The city of David included both the upper city and Millo, and was surrounded by a wall built by David and Solomon, who appear to have restored the original Jebusite fortifications. The name Zion (or Sion) appears to have been, like Ariel (“the hearth of God”), a poetical term for Jerusalem, but in the Greek age was more specially used of the Temple hill. The priests’ quarter grew up on Ophel, south of the Temple, where also was Solomon’s Palace outside the original city of David. The walls of the city were extended by Jotham and Manasseh to include this suburb and the Temple (2 Chronicles 27:3; 33:14).

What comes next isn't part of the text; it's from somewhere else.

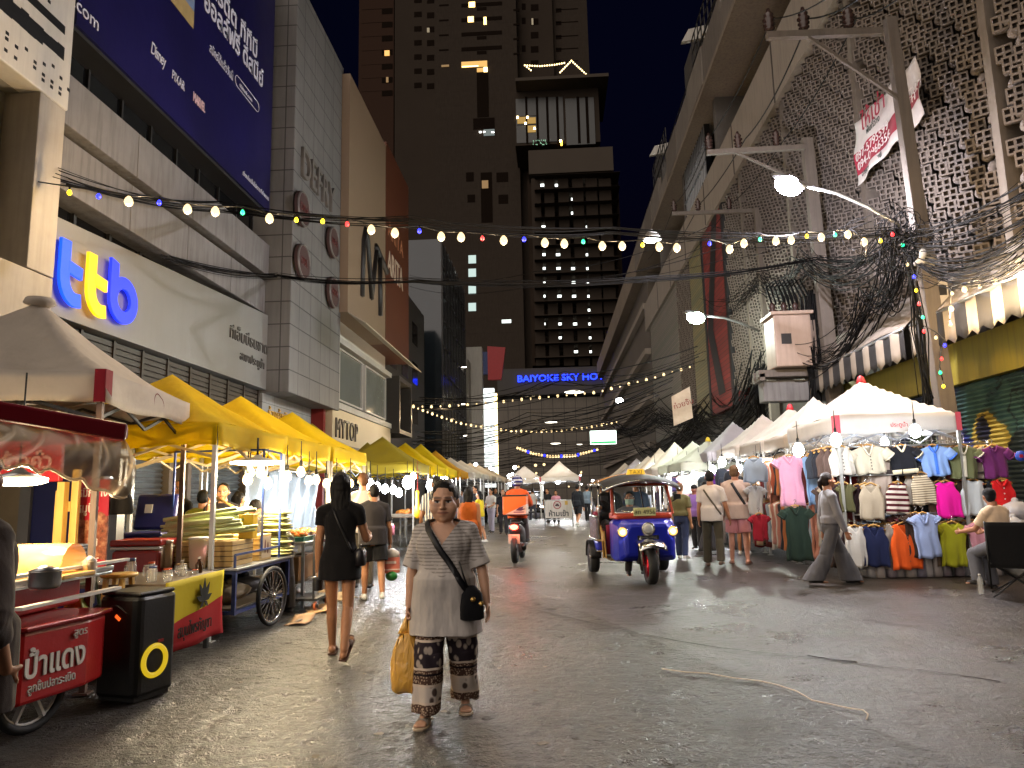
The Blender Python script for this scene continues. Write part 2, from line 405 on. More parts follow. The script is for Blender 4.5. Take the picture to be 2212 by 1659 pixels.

Jerusalem is now a town of some 50,000 inhabitants, with ancient mediaeval walls, partly on the old lines, but extending less far to the south. The traditional sites, as a rule, were first shown in the 4th and later centuries A.D., and have no authority. The results of excavation have, however, settled most of the disputed questions, the limits of the Temple area, and the course of the old walls having been traced.

JERUSHA possession, or possessed; i.e., “by a husband”, the wife of Uzziah, and mother of king Jotham (2 Kings 15:33).

JESHAIAH deliverance of Jehovah. (1.) A Kohathite Levite, the father of Joram, of the family of Eliezer (1 Chronicles 26:25); called also Isshiah (24:21).

(2.) One of the sons of Jeduthum (1 Chronicles 25:3, 15). (3.) One of the three sons of Hananiah (1 Chronicles 3:21). (4.) Son of Athaliah (Ezra 8:7).